Financial Constraints Hinder Caspian Oilfield Progress

Financial Constraints Hinder Caspian Oilfield Progress Financial Constraints Hinder Caspian Oilfield Progress

Completion of the Sardar-e Jangal oil field in eastern Gilan is almost impossible due to technological and financial constraints and was rejected by the government. Furthermore, it also is not a priority of the oil ministry so long as there are important unfinished projects to be taken care of, Tasnim news agency quoted Abouzar Nadimi, a Gilan lawmaker as saying Monday.

Pointing to the depth of exploration, he added,” Drilling in this site will not be viable due to colossal costs, save for foreign companies’ partnership and the private sector involvement.”

“The northern flank of the Caspian Sea is much shallower than the (southern) regions from which Iran can and wants to extract oil,” Nadimi said, reiterating that when oil and gas reserves decline, the entire operation will spell an environmental disaster.

The Sardar-e Jangal field is an Iranian natural gas field that was discovered in 2012. The total proven reserves of the field, according to the oil ministry, are around 50 trillion cubic feet (1,430×109m³); however, estimates later put the known reserves at 5 trillion cubic feet.  Drilling the first oil well at the depth of 2500 meters ended in May 2012 and it is estimated to contain 2 billion barrels of oil in place, out of which 500 million barrels can be extracted, Fars news agency reported.

Given the drilling progress in the second well at a depth of 3500 meters, early feasibility studies by Naft-e-Khazar Co. found out that it would be possible to extract up to 20,000 barrels per day from this field in five years.

Iran is conducting exploratory drilling in new areas in the Caspian Sea with the aim of discovering new fields, the news agency quoted people with direct knowledge of the matter as saying on Monday.

Elaborating on the new exploration the unidentified source added,” This block is named ‘8-1’ and not only is it situated in a different area from the Sardar-e-Jangal oil site, but also is deeper and geologically differs from the previous site. The depth of the well to be drilled will be 5000 meters and the entire operation will be carried out by the Iranians.”
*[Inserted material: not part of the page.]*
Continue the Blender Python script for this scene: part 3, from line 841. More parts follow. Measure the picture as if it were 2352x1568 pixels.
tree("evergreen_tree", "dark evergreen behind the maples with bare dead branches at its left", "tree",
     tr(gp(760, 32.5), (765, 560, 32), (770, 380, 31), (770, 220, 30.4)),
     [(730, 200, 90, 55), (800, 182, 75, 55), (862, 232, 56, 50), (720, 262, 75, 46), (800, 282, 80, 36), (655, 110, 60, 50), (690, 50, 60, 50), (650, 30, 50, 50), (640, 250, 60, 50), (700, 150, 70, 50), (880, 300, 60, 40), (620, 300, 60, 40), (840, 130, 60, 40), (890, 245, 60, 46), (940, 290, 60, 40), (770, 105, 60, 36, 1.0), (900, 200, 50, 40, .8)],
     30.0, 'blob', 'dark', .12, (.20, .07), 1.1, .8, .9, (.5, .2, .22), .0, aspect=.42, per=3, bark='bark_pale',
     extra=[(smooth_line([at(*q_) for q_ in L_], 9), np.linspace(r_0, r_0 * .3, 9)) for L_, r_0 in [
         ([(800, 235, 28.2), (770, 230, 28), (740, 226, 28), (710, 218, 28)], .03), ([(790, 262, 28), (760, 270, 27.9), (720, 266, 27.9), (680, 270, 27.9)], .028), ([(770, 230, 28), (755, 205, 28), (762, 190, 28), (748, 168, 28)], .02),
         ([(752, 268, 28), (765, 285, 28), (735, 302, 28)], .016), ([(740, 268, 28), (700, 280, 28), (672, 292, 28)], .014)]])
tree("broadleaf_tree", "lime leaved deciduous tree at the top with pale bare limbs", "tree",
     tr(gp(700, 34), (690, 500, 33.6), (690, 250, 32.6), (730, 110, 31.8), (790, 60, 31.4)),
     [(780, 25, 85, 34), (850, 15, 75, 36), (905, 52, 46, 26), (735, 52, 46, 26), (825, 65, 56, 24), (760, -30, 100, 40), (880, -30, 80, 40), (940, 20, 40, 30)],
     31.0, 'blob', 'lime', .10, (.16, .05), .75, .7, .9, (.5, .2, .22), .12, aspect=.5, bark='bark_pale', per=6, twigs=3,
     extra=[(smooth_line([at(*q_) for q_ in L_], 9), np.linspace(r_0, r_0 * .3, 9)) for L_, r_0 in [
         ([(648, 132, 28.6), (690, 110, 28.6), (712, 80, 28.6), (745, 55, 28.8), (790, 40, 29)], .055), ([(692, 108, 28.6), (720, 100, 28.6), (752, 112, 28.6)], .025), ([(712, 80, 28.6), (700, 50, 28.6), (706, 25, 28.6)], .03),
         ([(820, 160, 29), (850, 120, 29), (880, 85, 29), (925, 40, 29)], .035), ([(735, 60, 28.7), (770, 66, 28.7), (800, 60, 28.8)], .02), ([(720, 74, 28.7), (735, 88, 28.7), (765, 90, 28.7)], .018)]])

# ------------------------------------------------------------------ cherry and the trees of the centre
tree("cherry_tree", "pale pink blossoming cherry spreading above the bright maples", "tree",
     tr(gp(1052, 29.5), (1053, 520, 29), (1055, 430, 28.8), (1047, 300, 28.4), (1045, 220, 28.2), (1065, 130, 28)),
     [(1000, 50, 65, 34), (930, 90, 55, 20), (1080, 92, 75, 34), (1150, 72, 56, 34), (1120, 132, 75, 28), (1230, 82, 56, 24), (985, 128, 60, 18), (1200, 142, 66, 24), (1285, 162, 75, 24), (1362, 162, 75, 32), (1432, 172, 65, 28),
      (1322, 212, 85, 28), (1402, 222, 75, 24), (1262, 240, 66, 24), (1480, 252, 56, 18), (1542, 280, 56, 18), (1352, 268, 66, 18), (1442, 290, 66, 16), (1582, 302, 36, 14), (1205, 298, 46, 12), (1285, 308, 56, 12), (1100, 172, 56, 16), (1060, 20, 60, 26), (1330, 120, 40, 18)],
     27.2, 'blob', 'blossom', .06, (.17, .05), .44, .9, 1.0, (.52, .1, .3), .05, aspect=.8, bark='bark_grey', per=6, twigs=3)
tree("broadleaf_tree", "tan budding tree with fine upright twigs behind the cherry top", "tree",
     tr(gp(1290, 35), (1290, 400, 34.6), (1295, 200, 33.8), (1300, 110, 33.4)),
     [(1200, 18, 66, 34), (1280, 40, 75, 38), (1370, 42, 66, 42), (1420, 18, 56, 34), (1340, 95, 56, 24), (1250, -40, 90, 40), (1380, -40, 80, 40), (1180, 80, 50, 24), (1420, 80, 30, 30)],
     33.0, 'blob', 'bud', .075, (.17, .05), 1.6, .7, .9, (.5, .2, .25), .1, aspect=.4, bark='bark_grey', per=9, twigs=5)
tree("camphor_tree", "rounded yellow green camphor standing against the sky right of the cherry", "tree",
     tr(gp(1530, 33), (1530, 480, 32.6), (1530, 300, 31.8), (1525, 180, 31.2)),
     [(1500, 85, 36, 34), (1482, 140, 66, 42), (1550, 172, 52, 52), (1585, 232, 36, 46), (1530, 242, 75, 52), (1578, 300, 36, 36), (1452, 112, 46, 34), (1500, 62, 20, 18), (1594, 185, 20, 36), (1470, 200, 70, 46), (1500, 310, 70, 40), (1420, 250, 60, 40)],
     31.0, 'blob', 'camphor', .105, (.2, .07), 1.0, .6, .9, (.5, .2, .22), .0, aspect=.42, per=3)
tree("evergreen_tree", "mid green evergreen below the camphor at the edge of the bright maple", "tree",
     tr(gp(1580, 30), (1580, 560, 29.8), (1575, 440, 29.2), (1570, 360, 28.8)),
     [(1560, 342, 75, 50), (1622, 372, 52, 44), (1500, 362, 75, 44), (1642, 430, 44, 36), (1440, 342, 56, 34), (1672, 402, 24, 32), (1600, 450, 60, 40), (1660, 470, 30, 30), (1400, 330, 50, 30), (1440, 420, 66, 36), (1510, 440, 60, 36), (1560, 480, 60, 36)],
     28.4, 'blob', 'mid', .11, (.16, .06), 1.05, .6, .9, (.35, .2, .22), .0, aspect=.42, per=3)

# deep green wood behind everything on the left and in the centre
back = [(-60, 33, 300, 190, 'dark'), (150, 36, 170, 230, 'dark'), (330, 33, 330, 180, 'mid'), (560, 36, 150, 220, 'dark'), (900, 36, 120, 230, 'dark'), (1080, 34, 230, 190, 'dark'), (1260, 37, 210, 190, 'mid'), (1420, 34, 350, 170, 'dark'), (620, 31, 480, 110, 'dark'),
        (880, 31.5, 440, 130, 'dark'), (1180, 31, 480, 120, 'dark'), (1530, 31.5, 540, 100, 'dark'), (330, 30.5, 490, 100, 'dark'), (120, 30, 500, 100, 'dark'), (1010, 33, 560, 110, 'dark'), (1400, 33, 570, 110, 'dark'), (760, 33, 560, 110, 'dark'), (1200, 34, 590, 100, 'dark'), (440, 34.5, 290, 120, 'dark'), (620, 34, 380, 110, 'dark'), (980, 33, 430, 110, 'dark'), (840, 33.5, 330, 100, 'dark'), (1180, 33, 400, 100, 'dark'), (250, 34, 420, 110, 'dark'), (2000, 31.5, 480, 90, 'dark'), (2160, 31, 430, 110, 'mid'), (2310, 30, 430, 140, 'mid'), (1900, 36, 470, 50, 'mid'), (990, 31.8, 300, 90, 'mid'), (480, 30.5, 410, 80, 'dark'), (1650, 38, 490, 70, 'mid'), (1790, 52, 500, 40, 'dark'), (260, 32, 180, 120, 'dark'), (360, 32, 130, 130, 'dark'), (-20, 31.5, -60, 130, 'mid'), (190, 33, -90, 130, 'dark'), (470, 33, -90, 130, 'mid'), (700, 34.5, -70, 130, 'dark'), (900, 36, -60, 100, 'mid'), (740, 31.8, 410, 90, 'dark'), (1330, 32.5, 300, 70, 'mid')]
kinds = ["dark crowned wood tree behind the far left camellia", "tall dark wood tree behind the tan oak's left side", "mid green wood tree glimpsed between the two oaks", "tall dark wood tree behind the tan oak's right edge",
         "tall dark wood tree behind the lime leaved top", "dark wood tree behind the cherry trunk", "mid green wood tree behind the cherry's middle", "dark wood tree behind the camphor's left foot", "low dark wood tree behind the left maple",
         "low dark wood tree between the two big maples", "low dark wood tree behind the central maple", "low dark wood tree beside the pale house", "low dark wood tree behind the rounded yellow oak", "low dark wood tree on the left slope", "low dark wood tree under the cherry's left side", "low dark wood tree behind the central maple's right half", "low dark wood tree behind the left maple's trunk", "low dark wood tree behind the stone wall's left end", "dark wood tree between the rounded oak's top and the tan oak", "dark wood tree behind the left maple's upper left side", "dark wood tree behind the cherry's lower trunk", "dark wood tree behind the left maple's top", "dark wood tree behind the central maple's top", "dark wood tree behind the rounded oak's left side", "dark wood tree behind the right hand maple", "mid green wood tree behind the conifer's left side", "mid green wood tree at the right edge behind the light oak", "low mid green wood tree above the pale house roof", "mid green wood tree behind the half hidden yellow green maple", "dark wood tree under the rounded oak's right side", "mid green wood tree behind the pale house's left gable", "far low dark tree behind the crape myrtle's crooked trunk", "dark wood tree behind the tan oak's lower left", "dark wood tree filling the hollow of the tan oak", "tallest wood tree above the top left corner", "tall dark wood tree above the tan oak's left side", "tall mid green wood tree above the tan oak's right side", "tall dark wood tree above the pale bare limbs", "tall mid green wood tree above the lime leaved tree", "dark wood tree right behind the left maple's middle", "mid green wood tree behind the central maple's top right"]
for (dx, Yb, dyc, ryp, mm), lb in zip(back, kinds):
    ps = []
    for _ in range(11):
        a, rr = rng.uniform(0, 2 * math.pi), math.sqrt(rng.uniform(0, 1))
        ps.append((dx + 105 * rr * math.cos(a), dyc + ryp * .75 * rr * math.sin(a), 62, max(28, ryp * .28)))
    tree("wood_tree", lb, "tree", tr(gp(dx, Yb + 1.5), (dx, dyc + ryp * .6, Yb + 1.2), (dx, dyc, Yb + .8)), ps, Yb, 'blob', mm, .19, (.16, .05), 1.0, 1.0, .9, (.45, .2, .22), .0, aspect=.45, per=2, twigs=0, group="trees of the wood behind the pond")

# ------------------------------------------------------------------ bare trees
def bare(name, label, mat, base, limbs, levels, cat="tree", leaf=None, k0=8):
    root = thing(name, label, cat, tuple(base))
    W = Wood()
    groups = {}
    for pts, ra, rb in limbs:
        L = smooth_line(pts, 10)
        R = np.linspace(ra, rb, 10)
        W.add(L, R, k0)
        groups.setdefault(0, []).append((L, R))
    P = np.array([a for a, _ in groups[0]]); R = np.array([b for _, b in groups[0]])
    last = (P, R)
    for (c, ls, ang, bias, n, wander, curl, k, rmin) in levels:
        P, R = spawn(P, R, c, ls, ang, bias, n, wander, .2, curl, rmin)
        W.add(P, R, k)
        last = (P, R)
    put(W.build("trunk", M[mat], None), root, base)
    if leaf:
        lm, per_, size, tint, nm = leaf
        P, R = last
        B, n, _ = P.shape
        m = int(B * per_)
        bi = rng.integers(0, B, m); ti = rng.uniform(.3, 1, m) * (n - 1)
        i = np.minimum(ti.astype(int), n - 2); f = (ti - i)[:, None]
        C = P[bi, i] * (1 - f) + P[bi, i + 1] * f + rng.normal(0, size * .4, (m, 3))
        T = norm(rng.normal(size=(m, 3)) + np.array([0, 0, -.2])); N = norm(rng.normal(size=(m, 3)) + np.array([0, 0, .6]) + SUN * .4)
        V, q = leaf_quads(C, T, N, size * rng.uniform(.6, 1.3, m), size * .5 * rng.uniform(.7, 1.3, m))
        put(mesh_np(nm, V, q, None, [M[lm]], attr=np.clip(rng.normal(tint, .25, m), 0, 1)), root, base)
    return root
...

Due to the abundance of gas resources in southern Iran, officials have been indifferent to exploration and expansion of oil fields in the northern regions. However, the Rouhani administration, after taking office in the summer of 2013, has shown special interest in the natural energy basins in the Caspian region.

The Caspian Sea region, which includes Russia, Azerbaijan, Kazakhstan, Turkmenistan, Uzbekistan, and Iran, is one of the oldest oil-producing areas in the world and is an increasingly important source of global energy production. The area has significant oil and natural gas reserves from both offshore deposits in the Caspian Sea itself and onshore fields in the region. Traditionally an oil-producing area, the Caspian area’s importance as a natural gas producer is growing quickly. Offshore fields account for 41% of total Caspian crude oil and lease condensate (19.6 billion barrels) and 36% of natural gas (106 Tcf). In general, most of the offshore oil reserves are in the northern part of the Caspian Sea, while most of the offshore natural gas reserves are in the southern part of the Caspian Sea.